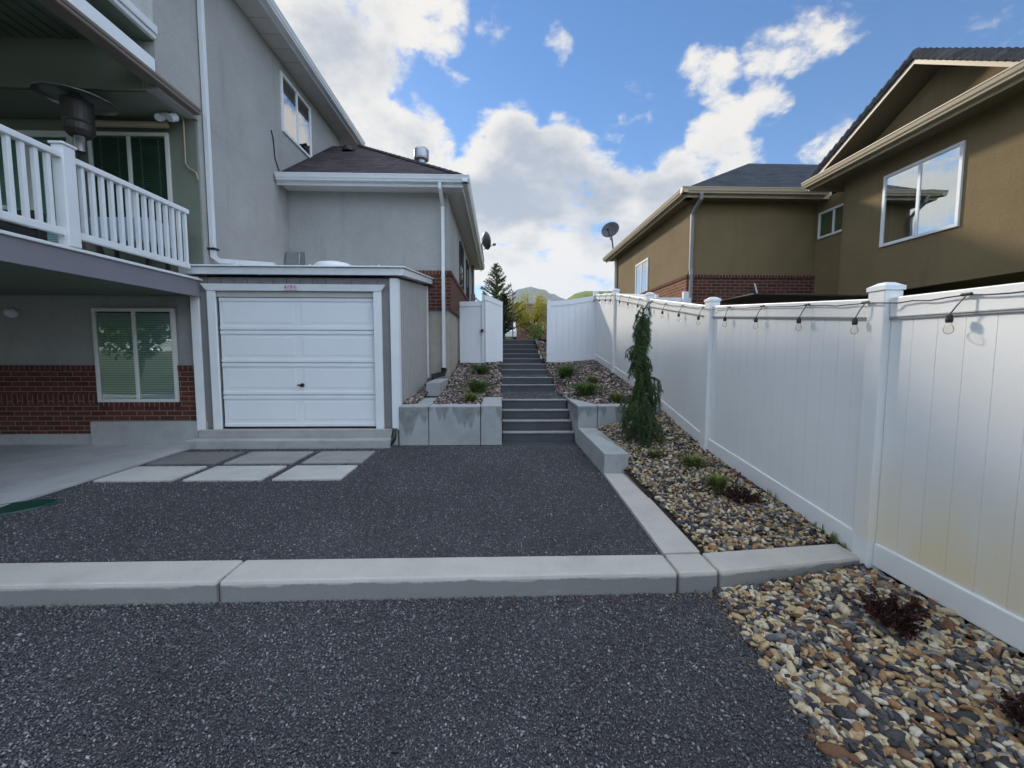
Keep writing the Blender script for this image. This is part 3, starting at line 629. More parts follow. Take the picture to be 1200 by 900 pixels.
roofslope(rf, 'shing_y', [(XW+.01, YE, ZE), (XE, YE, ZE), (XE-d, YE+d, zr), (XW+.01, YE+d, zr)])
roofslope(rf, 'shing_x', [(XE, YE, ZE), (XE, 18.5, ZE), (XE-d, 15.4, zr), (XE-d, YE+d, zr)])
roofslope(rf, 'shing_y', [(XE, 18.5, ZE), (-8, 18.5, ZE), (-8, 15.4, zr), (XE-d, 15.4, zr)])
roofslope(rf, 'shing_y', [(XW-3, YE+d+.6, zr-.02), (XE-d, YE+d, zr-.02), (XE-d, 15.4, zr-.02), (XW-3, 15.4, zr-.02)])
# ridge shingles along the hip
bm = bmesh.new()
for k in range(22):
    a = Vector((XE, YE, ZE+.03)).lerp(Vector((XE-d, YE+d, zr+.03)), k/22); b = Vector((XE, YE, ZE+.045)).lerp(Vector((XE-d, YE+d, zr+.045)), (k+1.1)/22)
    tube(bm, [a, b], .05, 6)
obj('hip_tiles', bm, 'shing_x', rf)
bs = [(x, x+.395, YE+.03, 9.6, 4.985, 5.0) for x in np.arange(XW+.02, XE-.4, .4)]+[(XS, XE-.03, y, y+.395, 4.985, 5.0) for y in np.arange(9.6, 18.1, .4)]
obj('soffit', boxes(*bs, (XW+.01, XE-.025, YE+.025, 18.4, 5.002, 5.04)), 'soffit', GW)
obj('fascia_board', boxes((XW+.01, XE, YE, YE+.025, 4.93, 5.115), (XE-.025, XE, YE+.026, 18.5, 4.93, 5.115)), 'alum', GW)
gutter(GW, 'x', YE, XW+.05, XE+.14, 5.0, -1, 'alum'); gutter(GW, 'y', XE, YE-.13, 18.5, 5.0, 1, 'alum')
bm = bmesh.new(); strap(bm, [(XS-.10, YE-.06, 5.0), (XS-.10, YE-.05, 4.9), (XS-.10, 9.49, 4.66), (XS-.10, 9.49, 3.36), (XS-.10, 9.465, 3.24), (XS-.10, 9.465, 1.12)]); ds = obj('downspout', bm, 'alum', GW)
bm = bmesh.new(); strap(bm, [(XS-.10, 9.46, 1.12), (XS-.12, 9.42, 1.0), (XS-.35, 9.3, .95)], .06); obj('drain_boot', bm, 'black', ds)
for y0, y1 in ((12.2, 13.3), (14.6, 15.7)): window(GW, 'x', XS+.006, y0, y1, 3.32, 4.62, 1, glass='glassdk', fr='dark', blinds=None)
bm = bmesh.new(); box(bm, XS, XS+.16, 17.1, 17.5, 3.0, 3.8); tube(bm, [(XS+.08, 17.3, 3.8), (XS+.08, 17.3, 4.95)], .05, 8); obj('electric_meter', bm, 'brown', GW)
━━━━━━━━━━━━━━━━
## INSTRUCTIONS FOR THE TASK
Quote the full listing above word for word; exclude every picture from the copy.

## WRITTEN RESPONSE
Keep writing the Blender script for this image. This is part 3, starting at line 629. More parts follow. Take the picture to be 1200 by 900 pixels.
roofslope(rf, 'shing_y', [(XW+.01, YE, ZE), (XE, YE, ZE), (XE-d, YE+d, zr), (XW+.01, YE+d, zr)])
roofslope(rf, 'shing_x', [(XE, YE, ZE), (XE, 18.5, ZE), (XE-d, 15.4, zr), (XE-d, YE+d, zr)])
roofslope(rf, 'shing_y', [(XE, 18.5, ZE), (-8, 18.5, ZE), (-8, 15.4, zr), (XE-d, 15.4, zr)])
roofslope(rf, 'shing_y', [(XW-3, YE+d+.6, zr-.02), (XE-d, YE+d, zr-.02), (XE-d, 15.4, zr-.02), (XW-3, 15.4, zr-.02)])
# ridge shingles along the hip
bm = bmesh.new()
for k in range(22):
    a = Vector((XE, YE, ZE+.03)).lerp(Vector((XE-d, YE+d, zr+.03)), k/22); b = Vector((XE, YE, ZE+.045)).lerp(Vector((XE-d, YE+d, zr+.045)), (k+1.1)/22)
    tube(bm, [a, b], .05, 6)
obj('hip_tiles', bm, 'shing_x', rf)
bs = [(x, x+.395, YE+.03, 9.6, 4.985, 5.0) for x in np.arange(XW+.02, XE-.4, .4)]+[(XS, XE-.03, y, y+.395, 4.985, 5.0) for y in np.arange(9.6, 18.1, .4)]
obj('soffit', boxes(*bs, (XW+.01, XE-.025, YE+.025, 18.4, 5.002, 5.04)), 'soffit', GW)
obj('fascia_board', boxes((XW+.01, XE, YE, YE+.025, 4.93, 5.115), (XE-.025, XE, YE+.026, 18.5, 4.93, 5.115)), 'alum', GW)
gutter(GW, 'x', YE, XW+.05, XE+.14, 5.0, -1, 'alum'); gutter(GW, 'y', XE, YE-.13, 18.5, 5.0, 1, 'alum')
bm = bmesh.new(); strap(bm, [(XS-.10, YE-.06, 5.0), (XS-.10, YE-.05, 4.9), (XS-.10, 9.49, 4.66), (XS-.10, 9.49, 3.36), (XS-.10, 9.465, 3.24), (XS-.10, 9.465, 1.12)]); ds = obj('downspout', bm, 'alum', GW)
bm = bmesh.new(); strap(bm, [(XS-.10, 9.46, 1.12), (XS-.12, 9.42, 1.0), (XS-.35, 9.3, .95)], .06); obj('drain_boot', bm, 'black', ds)
for y0, y1 in ((12.2, 13.3), (14.6, 15.7)): window(GW, 'x', XS+.006, y0, y1, 3.32, 4.62, 1, glass='glassdk', fr='dark', blinds=None)
bm = bmesh.new(); box(bm, XS, XS+.16, 17.1, 17.5, 3.0, 3.8); tube(bm, [(XS+.08, 17.3, 3.8), (XS+.08, 17.3, 4.95)], .05, 8); obj('electric_meter', bm, 'brown', GW)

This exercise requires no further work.